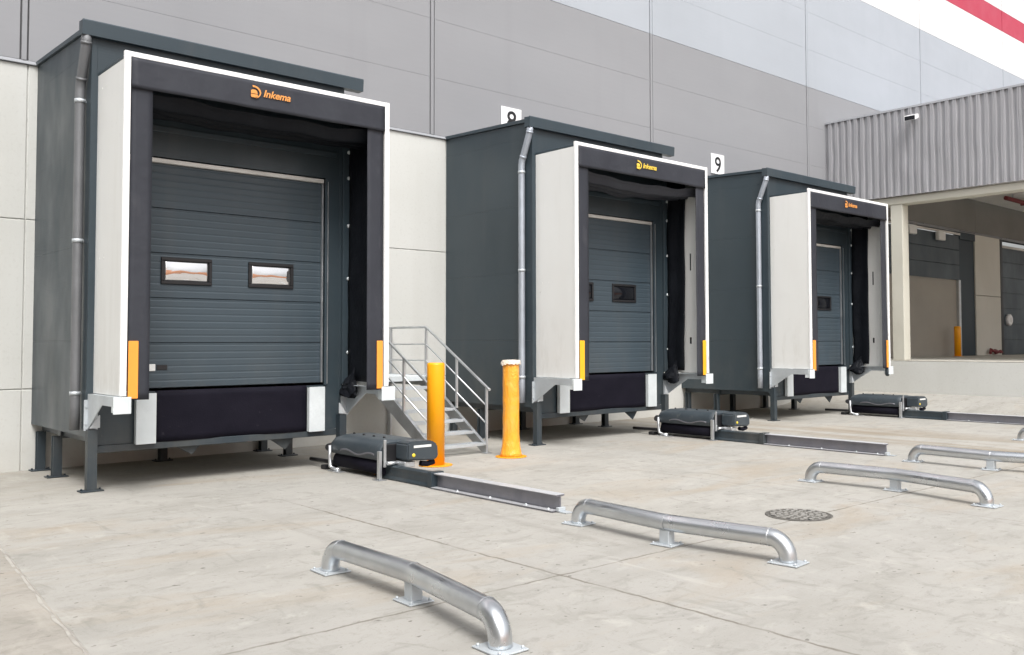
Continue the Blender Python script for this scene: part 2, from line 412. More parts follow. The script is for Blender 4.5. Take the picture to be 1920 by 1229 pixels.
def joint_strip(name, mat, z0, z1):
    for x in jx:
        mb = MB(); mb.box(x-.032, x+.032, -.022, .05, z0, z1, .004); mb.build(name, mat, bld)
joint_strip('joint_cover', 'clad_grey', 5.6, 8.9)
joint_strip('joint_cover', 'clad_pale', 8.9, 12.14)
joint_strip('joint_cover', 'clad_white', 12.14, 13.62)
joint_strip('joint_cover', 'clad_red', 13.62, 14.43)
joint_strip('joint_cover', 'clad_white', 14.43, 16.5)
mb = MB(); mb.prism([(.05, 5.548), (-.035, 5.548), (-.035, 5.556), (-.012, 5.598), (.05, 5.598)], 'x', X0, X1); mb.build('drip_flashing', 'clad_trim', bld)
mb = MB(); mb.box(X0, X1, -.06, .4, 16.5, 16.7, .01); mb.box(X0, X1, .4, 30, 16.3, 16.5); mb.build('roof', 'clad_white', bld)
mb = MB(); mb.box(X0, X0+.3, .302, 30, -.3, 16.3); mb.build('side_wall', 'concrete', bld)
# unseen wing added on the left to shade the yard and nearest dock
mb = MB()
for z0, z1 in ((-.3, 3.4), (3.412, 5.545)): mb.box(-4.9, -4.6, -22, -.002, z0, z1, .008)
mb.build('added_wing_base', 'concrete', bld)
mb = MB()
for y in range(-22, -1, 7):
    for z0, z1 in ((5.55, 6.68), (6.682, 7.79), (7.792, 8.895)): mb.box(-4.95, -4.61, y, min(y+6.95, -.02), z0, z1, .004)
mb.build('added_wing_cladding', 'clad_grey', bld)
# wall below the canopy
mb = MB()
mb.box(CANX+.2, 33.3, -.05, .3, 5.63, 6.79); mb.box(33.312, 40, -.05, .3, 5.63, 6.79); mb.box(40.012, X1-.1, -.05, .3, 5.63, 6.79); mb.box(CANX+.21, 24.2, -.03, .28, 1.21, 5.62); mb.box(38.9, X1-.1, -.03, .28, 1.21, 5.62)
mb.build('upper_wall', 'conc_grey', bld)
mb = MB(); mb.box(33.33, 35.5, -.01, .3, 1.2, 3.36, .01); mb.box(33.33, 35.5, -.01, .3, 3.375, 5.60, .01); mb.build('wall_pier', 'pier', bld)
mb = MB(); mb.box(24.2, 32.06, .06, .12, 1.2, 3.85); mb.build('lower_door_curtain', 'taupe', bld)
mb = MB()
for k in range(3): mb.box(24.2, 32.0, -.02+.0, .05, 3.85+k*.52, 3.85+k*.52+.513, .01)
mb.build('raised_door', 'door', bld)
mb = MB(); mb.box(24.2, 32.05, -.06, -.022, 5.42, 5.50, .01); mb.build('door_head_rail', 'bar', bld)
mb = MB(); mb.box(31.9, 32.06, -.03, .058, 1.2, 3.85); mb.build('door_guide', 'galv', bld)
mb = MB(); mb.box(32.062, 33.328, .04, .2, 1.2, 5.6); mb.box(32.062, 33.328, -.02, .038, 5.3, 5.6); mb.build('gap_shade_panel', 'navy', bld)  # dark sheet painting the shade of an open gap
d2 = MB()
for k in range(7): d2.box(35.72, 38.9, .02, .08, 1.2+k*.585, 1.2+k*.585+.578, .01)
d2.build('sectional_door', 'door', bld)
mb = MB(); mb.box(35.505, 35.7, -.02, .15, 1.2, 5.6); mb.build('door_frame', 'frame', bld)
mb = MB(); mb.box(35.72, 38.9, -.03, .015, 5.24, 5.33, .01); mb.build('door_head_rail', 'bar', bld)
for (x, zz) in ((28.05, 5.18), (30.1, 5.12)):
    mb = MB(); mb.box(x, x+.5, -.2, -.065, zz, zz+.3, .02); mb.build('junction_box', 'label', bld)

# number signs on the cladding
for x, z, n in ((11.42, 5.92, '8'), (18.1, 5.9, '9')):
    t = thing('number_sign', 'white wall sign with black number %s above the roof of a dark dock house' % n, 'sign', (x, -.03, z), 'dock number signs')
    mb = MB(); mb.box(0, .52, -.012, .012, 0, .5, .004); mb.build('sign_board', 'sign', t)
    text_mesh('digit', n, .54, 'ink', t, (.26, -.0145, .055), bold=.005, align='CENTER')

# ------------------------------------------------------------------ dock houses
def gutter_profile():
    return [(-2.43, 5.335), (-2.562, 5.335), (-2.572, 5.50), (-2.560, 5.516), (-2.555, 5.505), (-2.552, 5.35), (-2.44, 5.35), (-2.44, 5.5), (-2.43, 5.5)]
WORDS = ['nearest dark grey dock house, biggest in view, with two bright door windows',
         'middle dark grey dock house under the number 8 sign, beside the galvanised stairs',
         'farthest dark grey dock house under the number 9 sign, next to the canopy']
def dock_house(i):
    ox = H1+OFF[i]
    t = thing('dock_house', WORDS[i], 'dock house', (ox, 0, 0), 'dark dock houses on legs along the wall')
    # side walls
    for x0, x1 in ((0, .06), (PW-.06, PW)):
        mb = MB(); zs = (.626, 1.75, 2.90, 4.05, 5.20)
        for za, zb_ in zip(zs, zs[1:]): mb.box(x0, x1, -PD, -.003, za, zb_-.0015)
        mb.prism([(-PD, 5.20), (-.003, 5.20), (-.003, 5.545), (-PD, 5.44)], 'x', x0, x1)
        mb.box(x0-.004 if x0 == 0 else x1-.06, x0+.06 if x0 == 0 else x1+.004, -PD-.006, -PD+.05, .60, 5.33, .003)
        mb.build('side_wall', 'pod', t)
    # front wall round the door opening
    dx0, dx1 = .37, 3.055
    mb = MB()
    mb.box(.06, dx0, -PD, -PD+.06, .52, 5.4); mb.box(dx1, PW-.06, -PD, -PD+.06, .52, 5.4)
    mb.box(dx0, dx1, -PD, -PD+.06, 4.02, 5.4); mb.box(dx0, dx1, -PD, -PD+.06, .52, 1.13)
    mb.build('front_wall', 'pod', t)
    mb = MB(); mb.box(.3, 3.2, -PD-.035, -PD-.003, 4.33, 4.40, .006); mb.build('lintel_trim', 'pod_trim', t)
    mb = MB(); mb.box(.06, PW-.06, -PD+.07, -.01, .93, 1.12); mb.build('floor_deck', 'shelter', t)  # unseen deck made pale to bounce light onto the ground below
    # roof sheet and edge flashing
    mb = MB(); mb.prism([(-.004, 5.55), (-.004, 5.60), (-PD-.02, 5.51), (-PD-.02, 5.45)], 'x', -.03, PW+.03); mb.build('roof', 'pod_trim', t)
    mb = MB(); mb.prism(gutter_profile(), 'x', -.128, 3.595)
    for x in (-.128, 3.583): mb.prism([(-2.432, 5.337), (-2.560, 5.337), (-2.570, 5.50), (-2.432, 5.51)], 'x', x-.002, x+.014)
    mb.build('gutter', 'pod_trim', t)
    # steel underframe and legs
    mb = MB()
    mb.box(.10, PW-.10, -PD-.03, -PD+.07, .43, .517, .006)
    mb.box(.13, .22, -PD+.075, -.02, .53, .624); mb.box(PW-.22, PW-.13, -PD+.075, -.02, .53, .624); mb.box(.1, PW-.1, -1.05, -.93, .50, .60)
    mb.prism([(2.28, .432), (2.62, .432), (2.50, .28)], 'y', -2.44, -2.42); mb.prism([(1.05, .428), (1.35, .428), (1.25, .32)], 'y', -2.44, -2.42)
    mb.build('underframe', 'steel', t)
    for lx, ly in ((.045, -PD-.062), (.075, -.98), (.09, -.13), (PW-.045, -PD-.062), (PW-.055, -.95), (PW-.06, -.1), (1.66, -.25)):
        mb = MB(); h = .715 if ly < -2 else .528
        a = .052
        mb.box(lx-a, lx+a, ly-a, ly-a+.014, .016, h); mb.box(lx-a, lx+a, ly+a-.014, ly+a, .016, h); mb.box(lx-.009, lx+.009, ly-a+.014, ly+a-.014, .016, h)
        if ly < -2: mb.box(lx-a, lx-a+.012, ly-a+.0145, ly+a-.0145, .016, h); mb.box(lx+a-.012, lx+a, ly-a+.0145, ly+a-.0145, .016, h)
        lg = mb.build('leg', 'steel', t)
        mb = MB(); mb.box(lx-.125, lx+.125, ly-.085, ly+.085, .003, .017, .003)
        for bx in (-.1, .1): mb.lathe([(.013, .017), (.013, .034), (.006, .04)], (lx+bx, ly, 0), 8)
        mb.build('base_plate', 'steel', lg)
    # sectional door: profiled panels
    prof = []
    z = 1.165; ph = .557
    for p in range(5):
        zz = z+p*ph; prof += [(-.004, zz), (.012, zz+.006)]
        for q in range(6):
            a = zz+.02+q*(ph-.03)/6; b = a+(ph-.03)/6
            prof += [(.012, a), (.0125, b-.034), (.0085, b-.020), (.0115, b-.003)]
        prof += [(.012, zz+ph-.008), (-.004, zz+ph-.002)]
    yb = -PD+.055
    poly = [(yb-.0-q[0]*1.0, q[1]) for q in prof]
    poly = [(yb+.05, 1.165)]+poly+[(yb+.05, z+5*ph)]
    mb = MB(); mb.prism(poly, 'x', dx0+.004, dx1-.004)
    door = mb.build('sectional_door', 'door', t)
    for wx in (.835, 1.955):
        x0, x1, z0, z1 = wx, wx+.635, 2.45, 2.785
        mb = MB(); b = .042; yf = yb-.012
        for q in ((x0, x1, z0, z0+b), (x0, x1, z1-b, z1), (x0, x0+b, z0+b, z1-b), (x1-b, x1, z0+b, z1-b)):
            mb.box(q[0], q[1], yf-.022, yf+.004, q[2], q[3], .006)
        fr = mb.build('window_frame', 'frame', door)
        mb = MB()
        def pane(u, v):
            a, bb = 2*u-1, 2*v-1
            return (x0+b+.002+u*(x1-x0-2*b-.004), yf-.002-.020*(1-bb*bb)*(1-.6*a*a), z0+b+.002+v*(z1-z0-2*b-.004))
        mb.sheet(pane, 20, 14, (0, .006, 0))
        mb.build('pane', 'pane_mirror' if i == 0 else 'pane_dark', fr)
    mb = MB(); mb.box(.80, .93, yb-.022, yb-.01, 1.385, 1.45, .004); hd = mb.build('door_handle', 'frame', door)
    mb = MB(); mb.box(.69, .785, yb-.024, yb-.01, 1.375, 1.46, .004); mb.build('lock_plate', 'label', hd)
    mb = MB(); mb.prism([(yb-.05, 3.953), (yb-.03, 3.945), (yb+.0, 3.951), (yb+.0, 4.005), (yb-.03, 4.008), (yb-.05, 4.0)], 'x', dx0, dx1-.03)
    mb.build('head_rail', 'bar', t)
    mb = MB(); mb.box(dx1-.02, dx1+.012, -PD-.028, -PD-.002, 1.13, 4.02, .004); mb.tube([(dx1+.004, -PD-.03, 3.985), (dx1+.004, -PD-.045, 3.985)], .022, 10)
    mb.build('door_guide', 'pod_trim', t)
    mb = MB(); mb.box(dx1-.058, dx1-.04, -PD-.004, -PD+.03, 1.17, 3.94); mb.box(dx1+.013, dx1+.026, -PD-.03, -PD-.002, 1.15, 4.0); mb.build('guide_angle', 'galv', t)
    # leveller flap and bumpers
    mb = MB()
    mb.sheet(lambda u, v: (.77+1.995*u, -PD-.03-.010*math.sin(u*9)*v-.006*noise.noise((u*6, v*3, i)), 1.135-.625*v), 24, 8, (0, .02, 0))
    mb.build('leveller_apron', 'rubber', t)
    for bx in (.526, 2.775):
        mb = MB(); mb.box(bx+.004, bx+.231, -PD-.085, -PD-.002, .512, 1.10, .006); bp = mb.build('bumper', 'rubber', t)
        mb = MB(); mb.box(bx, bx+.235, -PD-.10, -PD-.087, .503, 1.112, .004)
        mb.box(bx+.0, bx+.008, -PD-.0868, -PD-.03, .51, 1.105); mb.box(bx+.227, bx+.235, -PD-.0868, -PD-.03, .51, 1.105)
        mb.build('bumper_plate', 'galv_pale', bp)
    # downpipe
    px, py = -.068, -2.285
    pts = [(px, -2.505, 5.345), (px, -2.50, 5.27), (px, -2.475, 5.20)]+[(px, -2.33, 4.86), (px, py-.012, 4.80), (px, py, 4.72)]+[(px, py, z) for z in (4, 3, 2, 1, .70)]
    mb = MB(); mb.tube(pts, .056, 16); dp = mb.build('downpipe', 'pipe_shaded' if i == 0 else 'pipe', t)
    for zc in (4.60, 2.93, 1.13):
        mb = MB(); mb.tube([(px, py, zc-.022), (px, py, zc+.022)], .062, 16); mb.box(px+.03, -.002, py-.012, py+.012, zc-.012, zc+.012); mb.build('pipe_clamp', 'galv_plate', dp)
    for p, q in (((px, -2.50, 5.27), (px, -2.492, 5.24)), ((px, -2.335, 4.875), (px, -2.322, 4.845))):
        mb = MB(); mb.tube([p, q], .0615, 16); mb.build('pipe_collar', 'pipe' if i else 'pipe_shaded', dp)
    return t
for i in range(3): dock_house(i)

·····

_SET EXERCISE_.
Going down the listing above, begin printing at the line with "mb.build('upper_wall', 'conc_grey', bld)" and finish with the line with "-.0145, .055), bold=.005, align='CENTER')", exactly as they appear.

_RESPONSE FOR THIS EXERCISE_.
mb.build('upper_wall', 'conc_grey', bld)
mb = MB(); mb.box(33.33, 35.5, -.01, .3, 1.2, 3.36, .01); mb.box(33.33, 35.5, -.01, .3, 3.375, 5.60, .01); mb.build('wall_pier', 'pier', bld)
mb = MB(); mb.box(24.2, 32.06, .06, .12, 1.2, 3.85); mb.build('lower_door_curtain', 'taupe', bld)
mb = MB()
for k in range(3): mb.box(24.2, 32.0, -.02+.0, .05, 3.85+k*.52, 3.85+k*.52+.513, .01)
mb.build('raised_door', 'door', bld)
mb = MB(); mb.box(24.2, 32.05, -.06, -.022, 5.42, 5.50, .01); mb.build('door_head_rail', 'bar', bld)
mb = MB(); mb.box(31.9, 32.06, -.03, .058, 1.2, 3.85); mb.build('door_guide', 'galv', bld)
mb = MB(); mb.box(32.062, 33.328, .04, .2, 1.2, 5.6); mb.box(32.062, 33.328, -.02, .038, 5.3, 5.6); mb.build('gap_shade_panel', 'navy', bld)  # dark sheet painting the shade of an open gap
d2 = MB()
for k in range(7): d2.box(35.72, 38.9, .02, .08, 1.2+k*.585, 1.2+k*.585+.578, .01)
d2.build('sectional_door', 'door', bld)
mb = MB(); mb.box(35.505, 35.7, -.02, .15, 1.2, 5.6); mb.build('door_frame', 'frame', bld)
mb = MB(); mb.box(35.72, 38.9, -.03, .015, 5.24, 5.33, .01); mb.build('door_head_rail', 'bar', bld)
for (x, zz) in ((28.05, 5.18), (30.1, 5.12)):
    mb = MB(); mb.box(x, x+.5, -.2, -.065, zz, zz+.3, .02); mb.build('junction_box', 'label', bld)

# number signs on the cladding
for x, z, n in ((11.42, 5.92, '8'), (18.1, 5.9, '9')):
    t = thing('number_sign', 'white wall sign with black number %s above the roof of a dark dock house' % n, 'sign', (x, -.03, z), 'dock number signs')
    mb = MB(); mb.box(0, .52, -.012, .012, 0, .5, .004); mb.build('sign_board', 'sign', t)
    text_mesh('digit', n, .54, 'ink', t, (.26, -.0145, .055), bold=.005, align='CENTER')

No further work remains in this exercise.